How much more are you trusting the Lakers if their best-case scenario closing lineup is something like James, Davis, Reaves, Brown and a healthy Vincent? That is two All-Stars, a member of the 2024 Paris Olympics player pool and a pair of starters from the NBA Finalists last season. In theory, that is something.

It still relies on James and Davis to anchor a championship-caliber team on both ends, and we don't know if that's still possible. We think it might be, since lineups featuring James and Davis outscored opponents by 20.4 points per 100 possessions on their way to the in-season tournament crown, operating like a league-best outfit on both ends. Remember, though, that was seven games in November and December against the less-than-full-strength Phoenix Suns (twice), the Ja Morant-less Memphis Grizzlies, the injury-depleted Portland Trail Blazers and the relatively healthy Jazz, New Orleans Pelicans and Indiana Pacers.

The Lakers must sustain that for two months against the Western Conference playoff field. Their current road requires two must-win play-in tournament games and best-of-seven upsets of Minnesota, Denver and the Oklahoma City Thunder or L.A. Clippers, just to reach the NBA Finals, where the Celtics could await.
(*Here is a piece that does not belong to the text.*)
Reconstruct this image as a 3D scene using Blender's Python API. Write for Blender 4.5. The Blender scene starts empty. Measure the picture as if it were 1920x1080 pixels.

That James and Davis have combined to miss eight games feels like a minor miracle, considering they have averaged 30 absences between them over the previous three seasons. James is closing in on the most minutes in a career, and only six players have played more minutes than Davis this season. They are in a 33-game sprint to qualify for the play-in tournament, during which time they hope to incorporate multiple rotation players, and they need to raise their level of play against a murderer's row for another four rounds.

That would feel like too much if we hadn't seen James defy his doubters, including Father Time, so often.

Remember that hourglass emoji? What if, and this is less hyperbolic than it has ever been, time has run out for James and the Lakers? We have seen James exit four-year windows in Miami and Cleveland once each team expended every asset until there were none left to fix what was broken around him. The Lakers are on the precipice of reaching that point at this year's deadline, only James needs more help than ever before.

If it doesn't work, if he can't navigate that implausible road to an 11th Finals, what then? Package Reaves and the three first-round picks they will have available in June for the latest trip around a third star? Patch together another rotation of minimum-paid veterans? Become this year's Suns, another fringe contender?

First, James must choose between entering free agency or picking up his $51.4 million option to continue playing in L.A. If he is still chasing "the ghost" of Michael Jordan, that choice will require James to decide for the first time in his career whether he can still drive a championship bus or if it is time to hop aboard one.